Will Mercury slip through HP's fingers?

Over the next two days, 350 of Australia's more senior IT types will gather in Melbourne for Mercury Interactive's annual local user conference.

Over the next two days, 350 of Australia's more senior IT types will gather in Melbourne for Mercury Interactive's annual local user conference.

Mercury is the kind of company whose core competencies -- application testing and matching IT performance to business goals -- are never likely to appear on Today Tonight, but are nonetheless compelling for the typical C-level executive.

The theme for this year's gathering is "optimize outcomes" which is a worthy aim, even if the spelling is wrong for an Australian conference.
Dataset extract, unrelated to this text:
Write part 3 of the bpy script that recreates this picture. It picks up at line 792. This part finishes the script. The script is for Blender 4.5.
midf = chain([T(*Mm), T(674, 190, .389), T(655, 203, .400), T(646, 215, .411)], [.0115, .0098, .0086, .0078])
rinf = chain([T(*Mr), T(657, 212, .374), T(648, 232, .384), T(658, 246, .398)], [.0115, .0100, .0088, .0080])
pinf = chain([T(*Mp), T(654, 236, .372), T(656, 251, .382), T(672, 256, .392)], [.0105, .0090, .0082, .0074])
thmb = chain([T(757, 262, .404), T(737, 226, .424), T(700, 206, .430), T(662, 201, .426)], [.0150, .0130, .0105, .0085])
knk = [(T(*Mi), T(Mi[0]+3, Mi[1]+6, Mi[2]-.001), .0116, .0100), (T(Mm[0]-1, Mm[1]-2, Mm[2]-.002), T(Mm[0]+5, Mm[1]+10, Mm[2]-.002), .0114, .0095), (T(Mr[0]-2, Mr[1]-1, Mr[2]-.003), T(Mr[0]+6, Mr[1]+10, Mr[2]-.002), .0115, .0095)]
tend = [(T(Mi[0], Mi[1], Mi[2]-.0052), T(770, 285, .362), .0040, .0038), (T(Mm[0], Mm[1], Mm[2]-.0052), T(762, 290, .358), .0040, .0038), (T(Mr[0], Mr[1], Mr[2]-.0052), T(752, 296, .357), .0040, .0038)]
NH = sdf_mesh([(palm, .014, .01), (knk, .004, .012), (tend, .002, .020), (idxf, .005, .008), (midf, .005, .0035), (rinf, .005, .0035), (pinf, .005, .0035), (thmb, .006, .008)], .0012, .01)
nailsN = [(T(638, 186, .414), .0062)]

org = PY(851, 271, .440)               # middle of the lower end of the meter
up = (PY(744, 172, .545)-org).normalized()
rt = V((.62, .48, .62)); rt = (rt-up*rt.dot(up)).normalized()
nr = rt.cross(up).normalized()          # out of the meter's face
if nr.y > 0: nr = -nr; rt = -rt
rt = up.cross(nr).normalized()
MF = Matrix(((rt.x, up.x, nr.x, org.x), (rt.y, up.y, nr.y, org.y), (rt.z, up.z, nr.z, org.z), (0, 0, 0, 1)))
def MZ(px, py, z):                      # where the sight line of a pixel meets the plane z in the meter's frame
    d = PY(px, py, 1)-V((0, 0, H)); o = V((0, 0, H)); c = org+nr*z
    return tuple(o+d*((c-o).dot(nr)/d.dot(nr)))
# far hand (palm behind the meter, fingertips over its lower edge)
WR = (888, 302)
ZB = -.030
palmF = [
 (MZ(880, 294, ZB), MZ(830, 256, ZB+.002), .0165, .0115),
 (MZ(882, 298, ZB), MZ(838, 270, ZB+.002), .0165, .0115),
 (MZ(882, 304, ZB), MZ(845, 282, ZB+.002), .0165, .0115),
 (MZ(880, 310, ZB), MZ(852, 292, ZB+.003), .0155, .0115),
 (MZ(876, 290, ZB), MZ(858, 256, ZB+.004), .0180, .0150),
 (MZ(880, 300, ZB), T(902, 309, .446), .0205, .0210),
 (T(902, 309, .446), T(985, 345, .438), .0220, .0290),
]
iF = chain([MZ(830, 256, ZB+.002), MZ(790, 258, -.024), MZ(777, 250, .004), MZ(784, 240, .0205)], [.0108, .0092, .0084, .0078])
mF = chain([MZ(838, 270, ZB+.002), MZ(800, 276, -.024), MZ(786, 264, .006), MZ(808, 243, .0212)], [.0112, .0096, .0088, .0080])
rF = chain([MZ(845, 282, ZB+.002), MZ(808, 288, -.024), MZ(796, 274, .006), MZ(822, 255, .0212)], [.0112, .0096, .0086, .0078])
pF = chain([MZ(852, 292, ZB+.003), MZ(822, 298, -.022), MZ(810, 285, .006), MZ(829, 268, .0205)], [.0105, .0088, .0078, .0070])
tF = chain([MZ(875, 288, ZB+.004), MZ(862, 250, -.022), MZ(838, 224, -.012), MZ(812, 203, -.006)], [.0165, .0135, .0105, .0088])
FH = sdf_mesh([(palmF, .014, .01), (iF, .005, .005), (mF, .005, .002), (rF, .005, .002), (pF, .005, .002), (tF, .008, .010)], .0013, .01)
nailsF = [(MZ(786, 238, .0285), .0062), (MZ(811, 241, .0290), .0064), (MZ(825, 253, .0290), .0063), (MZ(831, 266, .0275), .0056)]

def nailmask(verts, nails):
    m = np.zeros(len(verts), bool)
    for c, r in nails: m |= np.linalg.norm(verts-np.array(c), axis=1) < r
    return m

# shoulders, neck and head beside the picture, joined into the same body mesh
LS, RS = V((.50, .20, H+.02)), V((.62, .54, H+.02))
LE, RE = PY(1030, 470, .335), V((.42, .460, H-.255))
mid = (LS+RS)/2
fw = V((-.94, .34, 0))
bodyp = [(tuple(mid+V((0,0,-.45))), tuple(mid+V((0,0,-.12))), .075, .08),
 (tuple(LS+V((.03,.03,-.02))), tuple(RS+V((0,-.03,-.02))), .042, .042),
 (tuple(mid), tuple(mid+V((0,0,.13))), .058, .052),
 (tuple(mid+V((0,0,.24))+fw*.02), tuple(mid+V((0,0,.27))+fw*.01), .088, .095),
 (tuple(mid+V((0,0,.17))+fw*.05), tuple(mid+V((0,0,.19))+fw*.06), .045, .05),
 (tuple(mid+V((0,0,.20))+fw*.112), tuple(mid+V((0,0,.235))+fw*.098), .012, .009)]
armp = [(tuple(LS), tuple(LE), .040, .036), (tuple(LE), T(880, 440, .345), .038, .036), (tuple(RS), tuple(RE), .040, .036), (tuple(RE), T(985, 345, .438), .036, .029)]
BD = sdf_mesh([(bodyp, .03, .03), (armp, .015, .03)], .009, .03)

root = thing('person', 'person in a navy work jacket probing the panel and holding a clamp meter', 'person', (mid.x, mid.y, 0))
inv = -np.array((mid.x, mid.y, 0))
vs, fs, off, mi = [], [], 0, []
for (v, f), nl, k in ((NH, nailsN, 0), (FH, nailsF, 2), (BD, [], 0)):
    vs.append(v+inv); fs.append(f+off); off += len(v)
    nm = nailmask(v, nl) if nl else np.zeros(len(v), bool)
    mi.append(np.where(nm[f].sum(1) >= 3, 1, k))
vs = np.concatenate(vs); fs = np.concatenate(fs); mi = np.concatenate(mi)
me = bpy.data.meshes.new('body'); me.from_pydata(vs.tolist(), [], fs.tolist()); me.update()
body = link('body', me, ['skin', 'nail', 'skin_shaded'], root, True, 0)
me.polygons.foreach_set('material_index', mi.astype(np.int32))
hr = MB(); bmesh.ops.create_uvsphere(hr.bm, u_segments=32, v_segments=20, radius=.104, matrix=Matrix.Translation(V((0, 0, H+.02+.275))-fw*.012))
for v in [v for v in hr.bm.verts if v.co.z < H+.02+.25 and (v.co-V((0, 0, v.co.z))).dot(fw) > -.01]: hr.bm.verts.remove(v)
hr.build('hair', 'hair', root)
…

Attendance is up nearly 30 percent on last year, and a new venue looks likely for 2006.

One topic which probably won't get much play is the recent market rumour that HP is contemplating a US$3.5 billion takeover of Mercury to bolster its software division.

Local managing director David De Laine says no customers have yet asked him about the rumour -- like any local executive, he has no authority to comment on whether it's true.

Time will tell if this is accurate speculation or idle chatter, but as a prospective deal, it seems a bit whiffy.

HP's track record for merger management is patchy - Compaq anyone? -- so its own shareholders might be displeased at the notion.

More significantly, corporate politics would mean that an HP-owned Mercury might find itself excluded from IT shops where it is currently a welcome player.

After all, who wants their testing and measurement vendor beholden to a major OS supplier?